Participants were told to monitor the roadway for vehicles that stopped dangerously at intersections, creating a hazard by intruding into the driver’s lane, which in the simulator constituted a hazard not detected by the automated car. They also had to discern between vehicles that were safely stopped and dangerously stopped at intersections.

The longer the students sat in the simulator, the worse their performance. That surprised Greenlee.

“One of the things that surprised me most from this line of research is then how big the vigilance detriment has been, so how much performance suffers over time. We’ve seen a range of things depending on how difficult a task is, how complex it is. But anywhere between 10 and 40 percent, we’ve seen drop. People are good to begin with, you know 80 or 90 percent, they’re detecting what they’re supposed to, they’re seeing these hazards that might constitute an automation failure, but within 30 or 40 minutes they’re missing quite a few more.”

Pat DeLucia, a former professor at Texas Tech who’s now at Rice University, was another of the study’s co-authors. Newton says he believes the increase in self-driving will be exponential in the next five years.
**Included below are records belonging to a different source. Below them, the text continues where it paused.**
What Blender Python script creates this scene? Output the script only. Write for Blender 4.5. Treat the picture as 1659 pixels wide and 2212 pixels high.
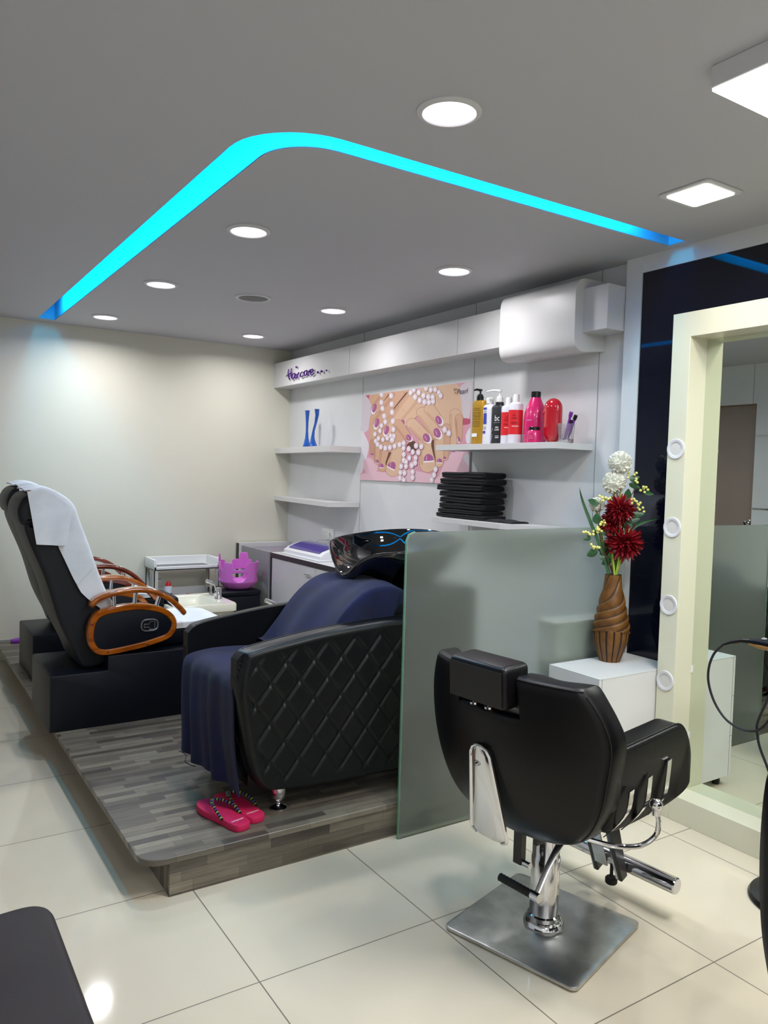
import bpy, bmesh, math, random
from mathutils import Vector, Matrix
random.seed(7)
for o in list(bpy.data.objects): bpy.data.objects.remove(o)
sc = bpy.context.scene
C = sc.collection
PI = math.pi

# ------------------------------------------------------------------ camera, world, exposure
cam = bpy.data.cameras.new('camera'); co = bpy.data.objects.new('camera', cam); C.objects.link(co)
cam.sensor_fit = 'HORIZONTAL'; cam.sensor_width = 36.0; cam.lens = 1681.66 / 1659 * 36; cam.clip_start = .02
R = (0.83962237, -0.54242895, 0.02837429); D = (-0.00296252, -0.05681065, -0.99838058); F = (0.54316249, 0.83817861, -0.04930645)
co.matrix_world = Matrix(((R[0], -D[0], -F[0], 0), (R[1], -D[1], -F[1], 0), (R[2], -D[2], -F[2], 1.44), (0, 0, 0, 1)))
sc.camera = co
w = bpy.data.worlds.new('world'); sc.world = w; w.use_nodes = True
w.node_tree.nodes['Background'].inputs[0].default_value = (.6, .65, .7, 1); w.node_tree.nodes['Background'].inputs[1].default_value = .15
sc.view_settings.view_transform = 'Standard'; sc.view_settings.look = 'None'; sc.view_settings.gamma = 1
sc.view_settings.use_curve_mapping = False
sc.view_settings.exposure = -0.45

LAMP = 10.5         # watts of a round downlight
PANEL = 42.0        # the square surface light

# ------------------------------------------------------------------ materials
def srgb(h):
    if isinstance(h, str):
        h = h.lstrip('#'); v = [int(h[i:i+2], 16) / 255 for i in (0, 2, 4)]
    else: v = list(h)
    return tuple((c / 12.92 if c <= .04045 else ((c + .055) / 1.055) ** 2.4) for c in v) + (1,)
def mat(name, col, rough=.5, metal=0, spec=.5, bump=None, var=None, coat=0, sheen=0, emit=None, es=0, trans=0, ior=1.45, alpha=1, aniso=0, coatr=.03):
    m = bpy.data.materials.new(name); m.use_nodes = True; nt = m.node_tree; b = nt.nodes['Principled BSDF']
    c = srgb(col); I = b.inputs
    I['Base Color'].default_value = c; I['Roughness'].default_value = rough; I['Metallic'].default_value = metal
    I['Specular IOR Level'].default_value = spec; I['Coat Weight'].default_value = coat; I['Coat Roughness'].default_value = coatr
    I['Sheen Weight'].default_value = sheen; I['Transmission Weight'].default_value = trans; I['IOR'].default_value = ior
    I['Alpha'].default_value = alpha
    if aniso: I['Anisotropic'].default_value = aniso
    if emit: I['Emission Color'].default_value = srgb(emit); I['Emission Strength'].default_value = es
    if bump or var:
        tc = nt.nodes.new('ShaderNodeTexCoord')
    if bump:
        n = nt.nodes.new('ShaderNodeTexNoise'); n.inputs['Scale'].default_value = bump[0]; n.inputs['Detail'].default_value = 4
        bp = nt.nodes.new('ShaderNodeBump'); bp.inputs['Strength'].default_value = bump[1]; bp.inputs['Distance'].default_value = bump[2] if len(bump) > 2 else .002
        nt.links.new(tc.outputs['Object'], n.inputs['Vector']); nt.links.new(n.outputs[0], bp.inputs['Height']); nt.links.new(bp.outputs[0], I['Normal'])
    if var:
        n = nt.nodes.new('ShaderNodeTexNoise'); n.inputs['Scale'].default_value = var[0]; n.inputs['Detail'].default_value = 5
        mx = nt.nodes.new('ShaderNodeMix'); mx.data_type = 'RGBA'
        mx.inputs[6].default_value = c; mx.inputs[7].default_value = srgb(var[1])
        mp = nt.nodes.new('ShaderNodeMapping'); mp.inputs['Scale'].default_value = var[2] if len(var) > 2 else (1, 1, 1)
        rp = nt.nodes.new('ShaderNodeValToRGB'); rp.color_ramp.elements[0].position = .38; rp.color_ramp.elements[1].position = .66
        nt.links.new(tc.outputs['Object'], mp.inputs[0]); nt.links.new(mp.outputs[0], n.inputs['Vector']); nt.links.new(n.outputs[0], rp.inputs[0])
        nt.links.new(rp.outputs[0], mx.inputs[0]); nt.links.new(mx.outputs[2], I['Base Color'])
    return m

M = {}
M['laminate'] = mat('white_laminate', '#d3d3d3', .35, var=(3, '#cecfce'))
M['panel'] = mat('white_wall_panel', '#d6d8d9', .3, var=(2.5, '#cfd2d3'))
M['cream_wall'] = mat('cream_paint', '#dcdac9', .45, bump=(40, .05), var=(1.2, '#d7d6c6'))
M['paint'] = mat('ceiling_paint', '#bcbcc1', .7, bump=(60, .04))
M['white_paint'] = mat('white_paint', '#d4d5d3', .5)
M['frame_paint'] = mat('cream_lacquer', '#d3d1bb', .3)
M['seam'] = mat('seam_grey', '#8d9092', .8)
M['black_glass'] = mat('black_lacquered_glass', '#0a0d1d', .04, spec=.6)
M['mirror'] = mat('mirror_silver', '#dfe6dc', .0, metal=1)
M['chrome'] = mat('chrome', '#d8d8dc', .09, metal=1)
M['silver'] = mat('satin_silver', '#dcdce0', .3, metal=1)
M['steel'] = mat('brushed_steel', '#cfcecb', .33, metal=1, bump=(9, .05), var=(14, '#b5b4b2'), aniso=.3)
M['leather'] = mat('black_leather', '#050509', .36, bump=(260, .18, .001), spec=.3)
M['leather_seam'] = mat('leather_seam', '#050508', .6)
M['navy_leather'] = mat('navy_black_leather', '#060b16', .42, bump=(240, .2, .001), spec=.3)
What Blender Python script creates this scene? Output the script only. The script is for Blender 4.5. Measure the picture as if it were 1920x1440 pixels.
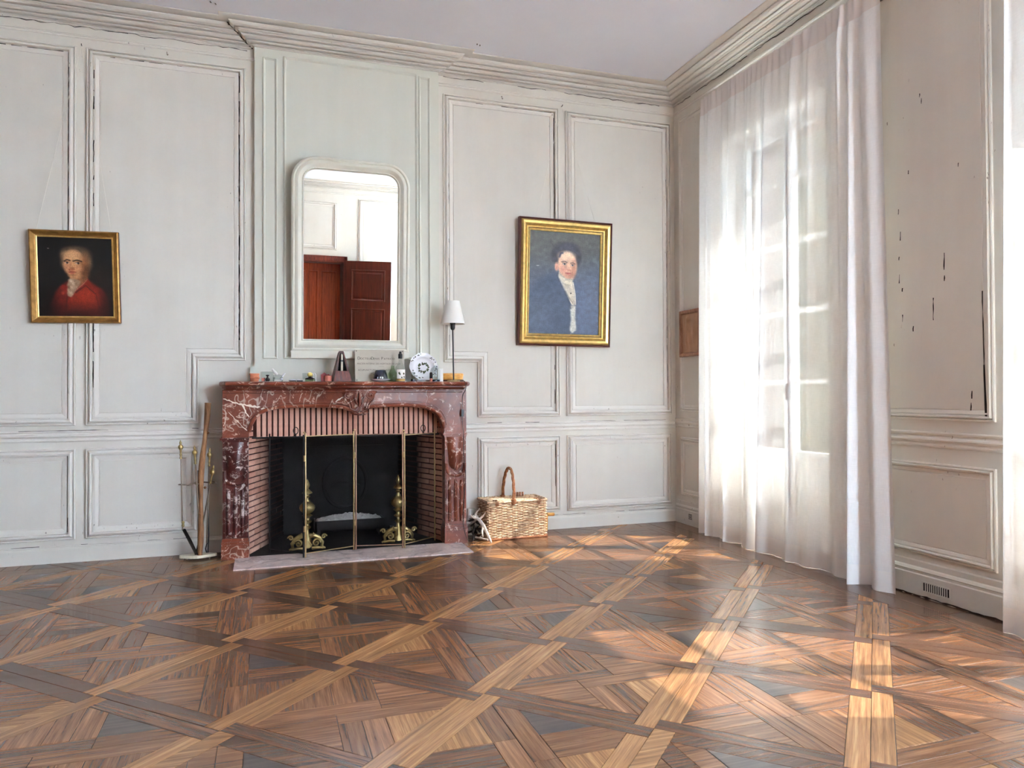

“I think what will become interesting is when we start mixing cars with this technology, with older cars, because one of the systems that these automated cars use, or could potentially use is vehicle to vehicle communication. They could see, based on this network, if there’s another vehicle that could potentially be involved in a collision, but if older vehicles are on the road, that network is not really there,” Newton says.

Another study about self-driving cars is ahead for Greenlee and Newton. They want to compare vigilance issues between self-driving vehicles and those that are manually driven.

“I think that’s a concern, so that’s why we do are best to simulate what the task would actually be like so that it’s psychologically valid. Typically the simulator studies align pretty closely to the way people would behave in real life, if not better,” he says.